Where the Senses Remember
Why Culture Is Felt Before It Is Understood
In our increasingly uniform world, where airports blur into one another and high streets echo the same brands, one might be forgiven for wondering if all places are becoming the same. And yet, even amidst such surface-level sameness, something distinct lingers — an aroma, a sound, a texture — that reveals where one truly stands. These sensory imprints, subtle yet indelible, are the quiet custodians of cultural identity.
I have often found that one can tell a land by the feel of its morning. The spice-scented air of India, heavy with flavours, is unlike the citrusy dawn of southern Europe where sea breeze carries echoes of late-night guitars. The mournful call to prayer in Istanbul, rising above the clatter of simit sellers, is as telling of place as Tokyo’s silence on a crowded morning train — noisy with etiquette, not voice. These are not tourist attractions; they are atmospheric truths.
The Power of the Tangible
The real markers of civilisation do not lie in monuments alone but in the mundane, the tactile, the consumable. The bitter strength of Turkish coffee served in tiny porcelain cups, with grounds thick enough to tell fortunes, carries the echo of Ottoman parlours and the pace of slow conversation. In Kyoto, a woman in a silk kimono performing a tea ritual so exacting, one feels as if time itself were obeying her.
In India, the rhythm of life is carried in its fabrics. The rustle of a Banarasi sari, with its gold-threaded opulence, speaks volumes about centuries of craftsmanship and celebration. Meanwhile, in southern China, the precision of a hand-pleated dumpling — its pleats uniform, its shape near mathematical — is a culinary microcosm of Confucian order.
Even music, a seemingly universal language, speaks in regional dialects. The plaintive strains of the bağlama in a Turkish meyhane differ profoundly from the upbeat pulse of flamenco echoing through a Spanish courtyard. The melancholic dhrupad from a Benaras ghat has little in common with the disciplined minimalism of Japanese gagaku, and yet each is unmistakably rooted in its own soil.
The Ghost in the Global Machine
Globalisation offers us remarkable access, but it also smooths away texture. A bowl of ramen in Milan may resemble its Tokyo counterpart in form, but rarely in soul. Yoga, as practised in Californian studios, is often shorn of its meditative and philosophical spine. A bite of pizza in a Beijing mall can resemble Italy, but it will not smell of sun-warmed tomatoes or sound like church bells over Neapolitan rooftops.
This is not to lament fusion or innovation. Rather, it is to observe that cultural expressions are not just products — they are processes. One cannot fully grasp Chinese calligraphy without sensing the breath behind the brushstroke, nor understand a Neapolitan folk song without the grit of the street that gave it voice.

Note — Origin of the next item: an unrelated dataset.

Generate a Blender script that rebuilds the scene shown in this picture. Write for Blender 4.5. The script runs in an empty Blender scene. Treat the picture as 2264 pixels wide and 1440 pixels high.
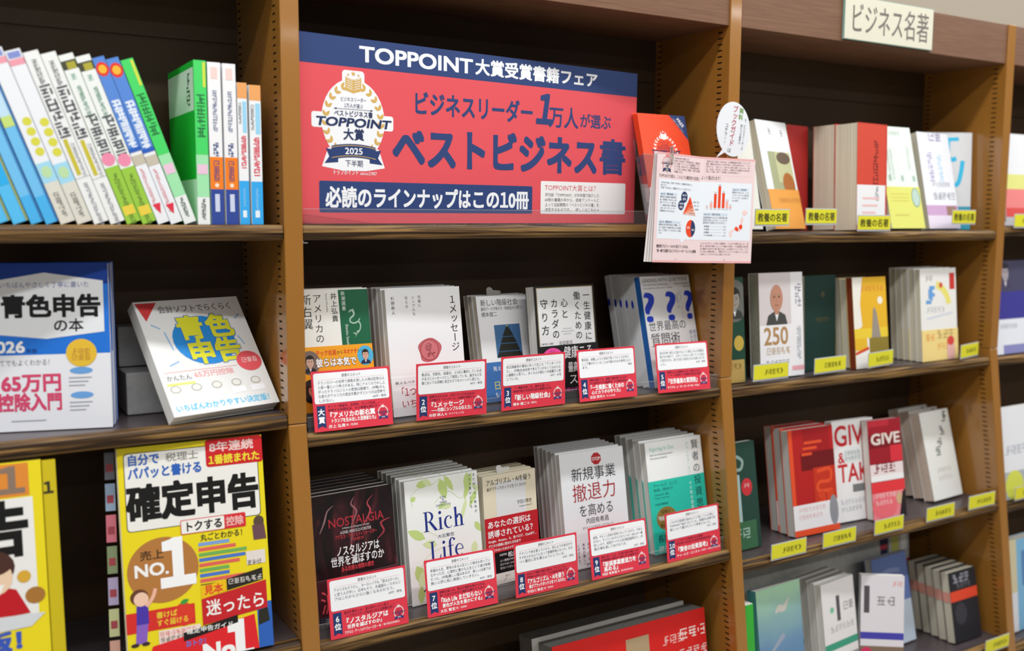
import bpy, math, random
from mathutils import Matrix, Vector
random.seed(7)
S = bpy.context.scene
COL = S.collection
R = math.radians

# ------------------------------------------------------------------ camera
cd = bpy.data.cameras.new('camera')
cam = bpy.data.objects.new('camera', cd)
COL.objects.link(cam)
YAW, PITCH, ROLL = R(30.93812), R(6.38387), R(0.21705)
fw = Vector((math.sin(YAW) * math.cos(PITCH), math.cos(YAW) * math.cos(PITCH), -math.sin(PITCH)))
rt = Vector((math.cos(YAW), -math.sin(YAW), 0))
up = rt.cross(fw)
r2 = rt * math.cos(ROLL) + up * math.sin(ROLL)
u2 = up * math.cos(ROLL) - rt * math.sin(ROLL)
M4 = Matrix((r2, u2, -fw)).transposed().to_4x4()
M4.translation = Vector((-0.428493, -1.287152, 1.5))
cam.matrix_world = M4
cd.sensor_width = 36.0
cd.lens = 2165.66 / 2264 * 36
cd.clip_start = 0.05
cd.dof.use_dof = True
cd.dof.focus_distance = 1.50
cd.dof.aperture_fstop = 2.6
S.camera = cam

# ------------------------------------------------------------------ world, light, exposure
w = bpy.data.worlds.new('shop_air')
S.world = w
w.use_nodes = True
w.node_tree.nodes['Background'].inputs[0].default_value = (0.97, 0.985, 1.0, 1)
w.node_tree.nodes['Background'].inputs[1].default_value = 0.11


def lamp(y, z, energy, length=7.0, wid=0.10, x=0.9):
    l = bpy.data.lights.new('tube_light', 'AREA')
    l.shape = 'RECTANGLE'
    l.size, l.size_y = length, wid
    l.energy = energy
    l.color = (0.96, 0.985, 1.0)
    o = bpy.data.objects.new('tube_light', l)
    o.location = (x, y, z)
    COL.objects.link(o)


lamp(-0.50, 2.66, 46)
lamp(-1.15, 2.66, 44)
lamp(-3.0, 2.66, 36)
lamp(-5.0, 2.66, 30)
S.view_settings.view_transform = 'Standard'
S.view_settings.look = 'None'
S.view_settings.gamma = 1
S.view_settings.use_curve_mapping = False
S.view_settings.exposure = 0.18


# ------------------------------------------------------------------ materials
def lin(h):
    h = h.lstrip('#')
    c = [int(h[i:i + 2], 16) / 255 for i in (0, 2, 4)]
    return tuple(x / 12.92 if x <= .04045 else ((x + .055) / 1.055) ** 2.4 for x in c) + (1,)


MATS = {}


def mat(name, col='#ffffff', rough=.45, spec=.5, setup=None, metal=0.0):
    if name in MATS:
        return MATS[name]
    m = bpy.data.materials.new(name)
    m.use_nodes = True
    b = m.node_tree.nodes['Principled BSDF']
    b.inputs['Base Color'].default_value = lin(col)
    b.inputs['Roughness'].default_value = rough
    b.inputs['Specular IOR Level'].default_value = spec
    b.inputs['Metallic'].default_value = metal
    if setup:
        setup(m.node_tree, b)
    MATS[name] = m
    return m


def ink(col):
    """printed ink or paper of one flat colour"""
    return mat('ink_' + col.lstrip('#').lower(), col, rough=.5, spec=.3)


def tex_chain(nt, scale, coords='Object', detail=4, kind='ShaderNodeTexNoise'):
    tc = nt.nodes.new('ShaderNodeTexCoord')
    mp = nt.nodes.new('ShaderNodeMapping')
    mp.inputs['Scale'].default_value = scale
    tx = nt.nodes.new(kind)
    nt.links.new(tc.outputs[coords], mp.inputs[0])
    nt.links.new(mp.outputs[0], tx.inputs['Vector'])
    if 'Detail' in tx.inputs:
        tx.inputs['Detail'].default_value = detail
    return tx


def ramp(nt, fac, stops):
    r = nt.nodes.new('ShaderNodeValToRGB')
    el = r.color_ramp.elements
    el[0].position, el[0].color = stops[0][0], lin(stops[0][1])
    el[1].position, el[1].color = stops[-1][0], lin(stops[-1][1])
    for p, c in stops[1:-1]:
        e = el.new(p)
        e.color = lin(c)
    nt.links.new(fac, r.inputs[0])
    return r


def set_wood(scale, stops, bump=.02):
    def f(nt, b):
        n = tex_chain(nt, scale, detail=6)
        n.inputs['Scale'].default_value = 1
        n.inputs['Distortion'].default_value = 1.2
        r = ramp(nt, n.outputs['Fac'], stops)
        nt.links.new(r.outputs[0], b.inputs['Base Color'])
        bp = nt.nodes.new('ShaderNodeBump')
        bp.inputs['Strength'].default_value = bump
        nt.links.new(n.outputs['Fac'], bp.inputs['Height'])
        nt.links.new(bp.outputs[0], b.inputs['Normal'])
    return f


def set_speck(scale, c0, c1, bump=0.0):
    def f(nt, b):
        n = tex_chain(nt, (scale,) * 3, detail=3)
        n.inputs['Scale'].default_value = 1
        r = ramp(nt, n.outputs['Fac'], [(.35, c0), (.65, c1)])
        nt.links.new(r.outputs[0], b.inputs['Base Color'])
        if bump:
            bp = nt.nodes.new('ShaderNodeBump')
            bp.inputs['Strength'].default_value = bump
            bp.inputs['Distance'].default_value = .001
            nt.links.new(n.outputs['Fac'], bp.inputs['Height'])
            nt.links.new(bp.outputs[0], b.inputs['Normal'])
    return f


PAINT = mat('tan_steel_paint', '#a06c2c', rough=.22, spec=.5, setup=set_speck(900, '#9c6929', '#a57030', .03))
_pb = PAINT.node_tree.nodes['Principled BSDF']
_pb.inputs['Coat Weight'].default_value = .8
_pb.inputs['Coat Roughness'].default_value = .07
BACKP = mat('brown_back_panel', '#43321f', rough=.5, spec=.3, setup=set_speck(6, '#483624', '#4e3c2a'))
FASC = mat('brown_laminate', '#7a5640', rough=.5, spec=.3, setup=set_wood((9, 60, 400), [(.3, '#6e4c38'), (.7, '#835f48')], .05))
NOSE = mat('walnut_nosing', '#5a4020', rough=.42, spec=.25, setup=set_wood((4, 90, 150), [(.30, '#1e140c'), (.42, '#3c2a1a'), (.50, '#62482a'), (.58, '#846439'), (.74, '#a5824c')], .05))
BOARD = mat('dark_shelf_board', '#4b4143', rough=.3, spec=.5, setup=set_speck(40, '#463d40', '#4f4648'))
BLACK = mat('slot_black', '#050505', rough=.9, spec=.1)
WALLM = mat('shop_wall_paint', '#b0a594', rough=.8, setup=set_speck(300, '#ada291', '#b3a897'))
FLOORM = mat('shop_floor_tile', '#b9b0a2', rough=.4, setup=set_speck(30, '#b0a798', '#c2b9ab'))
CEILM = mat('white_ceiling_board', '#efeeea', rough=.9, setup=set_speck(80, '#eceae6', '#f3f1ee'))
SEAMM = mat('bare_steel_edge', '#c9a468', rough=.4)


def set_pages(nt, b):
    n = tex_chain(nt, (3, 900, 3), detail=2)
    n.inputs['Scale'].default_value = 1
    r = ramp(nt, n.outputs['Fac'], [(.3, '#c9c6bd'), (.7, '#eceae4')])
    nt.links.new(r.outputs[0], b.inputs['Base Color'])


PAGES = mat('page_edges', '#e0ddd5', rough=.8, spec=.1, setup=set_pages)


def set_pages_cream(nt, b):
    n = tex_chain(nt, (3, 900, 3), detail=2)
    n.inputs['Scale'].default_value = 1
    r = ramp(nt, n.outputs['Fac'], [(.3, '#c8bfa6'), (.7, '#e9e2cf')])
    nt.links.new(r.outputs[0], b.inputs['Base Color'])


CREAM = mat('cream_page_edges', '#e0d8c2', rough=.8, spec=.1, setup=set_pages_cream)


def clear_mat(name, tint, haze, gloss):
    m = bpy.data.materials.new(name)
    m.use_nodes = True
    nt = m.node_tree
    nt.nodes.clear()
    out = nt.nodes.new('ShaderNodeOutputMaterial')
    tr = nt.nodes.new('ShaderNodeBsdfTransparent')
    tr.inputs[0].default_value = tint
    df = nt.nodes.new('ShaderNodeBsdfDiffuse')
    df.inputs[0].default_value = (.8, .8, .8, 1)
    gl = nt.nodes.new('ShaderNodeBsdfGlossy')
    gl.inputs['Roughness'].default_value = .08
    m1 = nt.nodes.new('ShaderNodeMixShader')
    m1.inputs[0].default_value = haze
    nt.links.new(tr.outputs[0], m1.inputs[1])
    nt.links.new(df.outputs[0], m1.inputs[2])
    fr = nt.nodes.new('ShaderNodeFresnel')
    fr.inputs[0].default_value = 1.45
    mu = nt.nodes.new('ShaderNodeMath')
    mu.operation = 'MULTIPLY'
    mu.inputs[1].default_value = gloss
    nt.links.new(fr.outputs[0], mu.inputs[0])
    m2 = nt.nodes.new('ShaderNodeMixShader')
    nt.links.new(mu.outputs[0], m2.inputs[0])
    nt.links.new(m1.outputs[0], m2.inputs[1])
    nt.links.new(gl.outputs[0], m2.inputs[2])
    nt.links.new(m2.outputs[0], out.inputs[0])
    MATS[name] = m
    return m


ACRYL = clear_mat('clear_acrylic', (.96, .96, .97, 1), .03, .6)
ACRYL_EDGE = clear_mat('acrylic_edge', (.8, .85, .85, 1), .35, .8)

# ------------------------------------------------------------------ lettering
_probe = bpy.data.curves.new('lettering_probe', 'FONT')
_pobj = bpy.data.objects.new('lettering_probe', _probe)
COL.objects.link(_pobj)
GL = {}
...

The Sensory Trail to Meaning
Engagement with culture often begins with the senses. A traveller’s first memory of Istanbul may not be of Hagia Sophia’s vast dome, but of the sweetness of lokum on the tongue. In Andalusia, it might be the scent of orange blossom in spring. These impressions, sensory yet loaded, are the gateways to deeper inquiry.
A dish, a textile, a cadence in speech — these are not trivialities. They are portals. My own fascination with Chinese tea ceremonies led me to Daoist principles of harmony; while immersion in Indian classical music reveals entire cosmologies embedded in raga structure. From these tangible beginnings arise more abstract recognitions: of how a people think, worship, love, mourn.
Conclusion: In Praise of Texture
In a world increasingly defined by velocity and efficiency, it is these slow, textured encounters that resist erasure. They persist in memory not as facts but as feelings — traces left not on the itinerary but on the senses. When next you encounter a taste, a tune, a scent that feels out of place in a homogenised landscape, pause. It is trying to tell you where you are.
These are not just artefacts of difference; they are expressions of soul, made perceptible through touch, sound, scent, and flavour. And if you follow them with patience and reverence, they may lead you beyond the postcard to the pulse.